_OBJECTIVE_
Every line below is to be copied exactly, with the pictures left out.

_DATASET CONTENT_
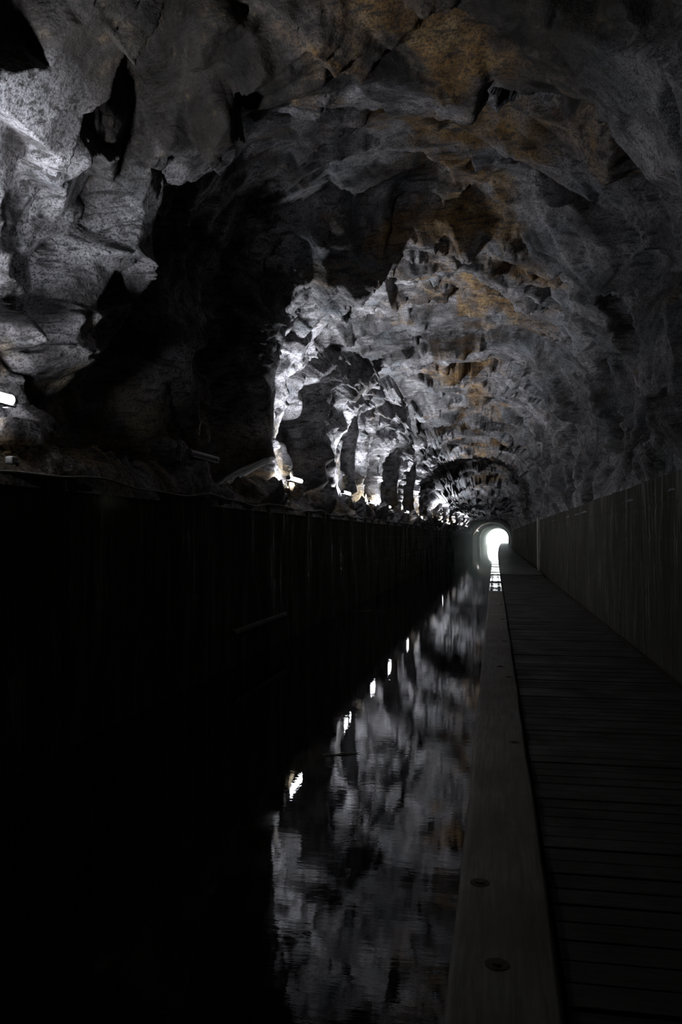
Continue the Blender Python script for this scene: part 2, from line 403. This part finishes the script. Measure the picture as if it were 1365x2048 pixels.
for k_, (ly_, amp_) in enumerate([(lamps[2][1], .62), (lamps[3][1], .38), (lamps[4][1], .36), (lamps[6][1], .40), (lamps[7][1], .40)]):
    # a rib of rock standing out just before the lamp
    w_ = np.exp(-np.abs((y-ly_+(1.75 if k_ == 0 else 1.6)+.22*fbm(np.stack([z*1.4, x*0+ly_, x*0], 1), 91, 3)+.12*(z-4))/(.75 if k_ == 0 else .5))**3)
    w_ = w_*smooth(2.95, 3.25, z)*smooth(6.1, 5.0, z)*smooth(-3.3, -3.9, x)
    Dm = Dm*(1-w_)+w_*(-amp_+.6*np.clip(D-rec*.4, -.35, .25))
Dm = Dm*fade
Dm = Dm*np.interp(y, [-4, 120, 137], [1, .8, .3])
# keep a clear bay in front of every lamp
xs = P[:, 0]+NX.ravel()*Dm; zs = P[:, 2]+NZ.ravel()*Dm
for lx, ly, lz in lamps:
    near = (np.abs(y-ly) < .95) & (z < 4.3) & (x < -3.0)
    lim = -4.12-.06*vnoise(P*5, 70)
    m = near & (zs > lz-.08); xs[m] = np.minimum(xs[m], lim[m])
    m = near & (zs <= lz+.02) & (xs > -4.2) & (zs > 2.7); zs[m] = np.minimum(zs[m], lz-.12)
xs = xs+np.interp(y, [0, 54, 60, 141], [0, 0, .22, .45])*np.clip((-1-P[:, 0])/3, 0, 1)*smooth(2.7, 3.4, z)
xs = xs-np.interp(y, [0, 54, 60, 141], [0, 0, .22, .35])*np.clip((P[:, 0]+.2)/2, 0, 1)*smooth(2.7, 3.4, z)
V = np.stack([xs+bendx(y), y, zs], 1).reshape(NR, NC, 3)
i1 = int(np.argmin(np.abs(pr[:, 0]+3.5)+(pr[:, 1] < 4)*9)); i2 = int(np.argmin(np.abs(pr[:, 0]-1.7)+(pr[:, 1] < 4)*9))
def sub(name, a, b, label):
    Q = V[:, a:b+1].reshape(-1, 3)
    return struct(grid(name, Q, NR, b-a+1, M_rock), label)
sub('wall_left_upper', 0, i1, 'rough blocky rock wall above the left ledge, lit from below by lamps')
sub('ceiling', i1, i2, 'rough hewn sandstone roof of the tunnel with ochre stains')
sub('wall_right_upper', i2, NC-1, 'rough dim rock wall above the masonry on the towpath side')
VV = V

# ------------------------------------------------------------------ lining walls below the rock
def lining(name, X, z0, z1, sgn, label, seed):
    yl = [-4.0]
    while yl[-1] < 127: yl.append(yl[-1]+max(.05, .006*abs(yl[-1])))
    yl = np.array(yl); nz = 60; zz = np.linspace(z0, z1, nz)
    Y, Zg = np.meshgrid(yl, zz, indexing='ij')
    Pp = np.stack([np.full(Y.size, X), Y.ravel(), Zg.ravel()], 1)
    d = .020*fbm(Pp*np.array([1, 2.2, .4]), seed, 4)+.03*fbm(Pp*.6, seed+9, 2)
    # courses of large dressed stones
    row = np.floor(Pp[:, 2]/.38); ph = Pp[:, 1]/.85+.5*(row % 2)
    fy = np.abs(ph-np.round(ph))*.85; fz = np.abs(Pp[:, 2]/.38-np.round(Pp[:, 2]/.38))*.38
    d += .012*np.clip(1-np.minimum(fy, fz)/.035, 0, 1)
    q = np.stack([X+sgn*d+bendx(Pp[:, 1]), Pp[:, 1], Pp[:, 2]], 1)
    return struct(grid(name, q, len(yl), nz, M_lining), label)
lining('wall_left', XL, -.6, 2.42, -1, 'dark damp masonry wall rising from the water', 80)
lining('wall_right', XR, .1, 2.62, 1, 'dark streaked masonry wall beside the towpath', 90)

# a shallow pilaster on the right wall, 38 m in, and one further on
for k, yp in enumerate((37.6,)):
    bm = bmesh.new(); bx = float(bendx(yp))
    box(bm, XR-.13+bx, XR+.3+bx, yp, yp+.4, .3, 2.72, .03)
    struct(from_bm('trim_%d' % (k+1), bm, M_lit_rib))  # lamplit edge put into the pale colour

# ------------------------------------------------------------------ canal bed wall of the path, path deck
def strip(name, x0, x1, z0, z1, ya, yb, m, step=2.0, label=None):
    bm = bmesh.new(); prev = None
    n_ = max(1, int((yb-ya)/step))
    for i in range(n_+1):
        yv = ya+(yb-ya)*i/n_; b_ = float(bendx(yv))
        ring = [bm.verts.new((a+b_, yv, c)) for a, c in ((x0, z0), (x1, z0), (x1, z1), (x0, z1))]
        if prev:
            for k in range(4): bm.faces.new((prev[k], prev[(k+1) % 4], ring[(k+1) % 4], ring[k]))
        else: bm.faces.new(ring)
        prev = ring
    bm.faces.new(prev[::-1])
    return struct(from_bm(name, bm, m), label)
strip('trim_3', -.10, 1.96, -.6, .30, -4, 33.2, M_iron, label='dark underframe of the towpath')
bm = bmesh.new(); yv = -3.9; k = 0
rr = random.Random(3)
while yv < 33.0:
    wdt = .145
    dz = rr.uniform(-.004, .004)
    box(bm, .225, 1.80+rr.uniform(-.012, .012), yv, yv+wdt, .30, PATH_Z+dz-.012, .004, 1)
    yv += wdt+.008+rr.uniform(0, .005)
struct(from_bm('floor', bm, M_deck), 'dark timber boards of the towpath laid crosswise')
strip('floor_far', .20, 1.84, -.6, PATH_Z+.01, 33.2, 200, M_wetpath, label='damp solid towpath beyond the boards')
strip('trim_10', 1.84, 1.97, -.6, .12, 33.2, 200, M_wetpath)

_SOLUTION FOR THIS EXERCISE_
Continue the Blender Python script for this scene: part 2, from line 403. This part finishes the script. Measure the picture as if it were 1365x2048 pixels.
for k_, (ly_, amp_) in enumerate([(lamps[2][1], .62), (lamps[3][1], .38), (lamps[4][1], .36), (lamps[6][1], .40), (lamps[7][1], .40)]):
    # a rib of rock standing out just before the lamp
    w_ = np.exp(-np.abs((y-ly_+(1.75 if k_ == 0 else 1.6)+.22*fbm(np.stack([z*1.4, x*0+ly_, x*0], 1), 91, 3)+.12*(z-4))/(.75 if k_ == 0 else .5))**3)
    w_ = w_*smooth(2.95, 3.25, z)*smooth(6.1, 5.0, z)*smooth(-3.3, -3.9, x)
    Dm = Dm*(1-w_)+w_*(-amp_+.6*np.clip(D-rec*.4, -.35, .25))
Dm = Dm*fade
Dm = Dm*np.interp(y, [-4, 120, 137], [1, .8, .3])
# keep a clear bay in front of every lamp
xs = P[:, 0]+NX.ravel()*Dm; zs = P[:, 2]+NZ.ravel()*Dm
for lx, ly, lz in lamps:
    near = (np.abs(y-ly) < .95) & (z < 4.3) & (x < -3.0)
    lim = -4.12-.06*vnoise(P*5, 70)
    m = near & (zs > lz-.08); xs[m] = np.minimum(xs[m], lim[m])
    m = near & (zs <= lz+.02) & (xs > -4.2) & (zs > 2.7); zs[m] = np.minimum(zs[m], lz-.12)
xs = xs+np.interp(y, [0, 54, 60, 141], [0, 0, .22, .45])*np.clip((-1-P[:, 0])/3, 0, 1)*smooth(2.7, 3.4, z)
xs = xs-np.interp(y, [0, 54, 60, 141], [0, 0, .22, .35])*np.clip((P[:, 0]+.2)/2, 0, 1)*smooth(2.7, 3.4, z)
V = np.stack([xs+bendx(y), y, zs], 1).reshape(NR, NC, 3)
i1 = int(np.argmin(np.abs(pr[:, 0]+3.5)+(pr[:, 1] < 4)*9)); i2 = int(np.argmin(np.abs(pr[:, 0]-1.7)+(pr[:, 1] < 4)*9))
def sub(name, a, b, label):
    Q = V[:, a:b+1].reshape(-1, 3)
    return struct(grid(name, Q, NR, b-a+1, M_rock), label)
sub('wall_left_upper', 0, i1, 'rough blocky rock wall above the left ledge, lit from below by lamps')
sub('ceiling', i1, i2, 'rough hewn sandstone roof of the tunnel with ochre stains')
sub('wall_right_upper', i2, NC-1, 'rough dim rock wall above the masonry on the towpath side')
VV = V

# ------------------------------------------------------------------ lining walls below the rock
def lining(name, X, z0, z1, sgn, label, seed):
    yl = [-4.0]
    while yl[-1] < 127: yl.append(yl[-1]+max(.05, .006*abs(yl[-1])))
    yl = np.array(yl); nz = 60; zz = np.linspace(z0, z1, nz)
    Y, Zg = np.meshgrid(yl, zz, indexing='ij')
    Pp = np.stack([np.full(Y.size, X), Y.ravel(), Zg.ravel()], 1)
    d = .020*fbm(Pp*np.array([1, 2.2, .4]), seed, 4)+.03*fbm(Pp*.6, seed+9, 2)
    # courses of large dressed stones
    row = np.floor(Pp[:, 2]/.38); ph = Pp[:, 1]/.85+.5*(row % 2)
    fy = np.abs(ph-np.round(ph))*.85; fz = np.abs(Pp[:, 2]/.38-np.round(Pp[:, 2]/.38))*.38
    d += .012*np.clip(1-np.minimum(fy, fz)/.035, 0, 1)
    q = np.stack([X+sgn*d+bendx(Pp[:, 1]), Pp[:, 1], Pp[:, 2]], 1)
    return struct(grid(name, q, len(yl), nz, M_lining), label)
lining('wall_left', XL, -.6, 2.42, -1, 'dark damp masonry wall rising from the water', 80)
lining('wall_right', XR, .1, 2.62, 1, 'dark streaked masonry wall beside the towpath', 90)

# a shallow pilaster on the right wall, 38 m in, and one further on
for k, yp in enumerate((37.6,)):
    bm = bmesh.new(); bx = float(bendx(yp))
    box(bm, XR-.13+bx, XR+.3+bx, yp, yp+.4, .3, 2.72, .03)
    struct(from_bm('trim_%d' % (k+1), bm, M_lit_rib))  # lamplit edge put into the pale colour

# ------------------------------------------------------------------ canal bed wall of the path, path deck
def strip(name, x0, x1, z0, z1, ya, yb, m, step=2.0, label=None):
    bm = bmesh.new(); prev = None
    n_ = max(1, int((yb-ya)/step))
    for i in range(n_+1):
        yv = ya+(yb-ya)*i/n_; b_ = float(bendx(yv))
        ring = [bm.verts.new((a+b_, yv, c)) for a, c in ((x0, z0), (x1, z0), (x1, z1), (x0, z1))]
        if prev:
            for k in range(4): bm.faces.new((prev[k], prev[(k+1) % 4], ring[(k+1) % 4], ring[k]))
        else: bm.faces.new(ring)
        prev = ring
    bm.faces.new(prev[::-1])
    return struct(from_bm(name, bm, m), label)
strip('trim_3', -.10, 1.96, -.6, .30, -4, 33.2, M_iron, label='dark underframe of the towpath')
bm = bmesh.new(); yv = -3.9; k = 0
rr = random.Random(3)
while yv < 33.0:
    wdt = .145
    dz = rr.uniform(-.004, .004)
    box(bm, .225, 1.80+rr.uniform(-.012, .012), yv, yv+wdt, .30, PATH_Z+dz-.012, .004, 1)
    yv += wdt+.008+rr.uniform(0, .005)
struct(from_bm('floor', bm, M_deck), 'dark timber boards of the towpath laid crosswise')
strip('floor_far', .20, 1.84, -.6, PATH_Z+.01, 33.2, 200, M_wetpath, label='damp solid towpath beyond the boards')
strip('trim_10', 1.84, 1.97, -.6, .12, 33.2, 200, M_wetpath)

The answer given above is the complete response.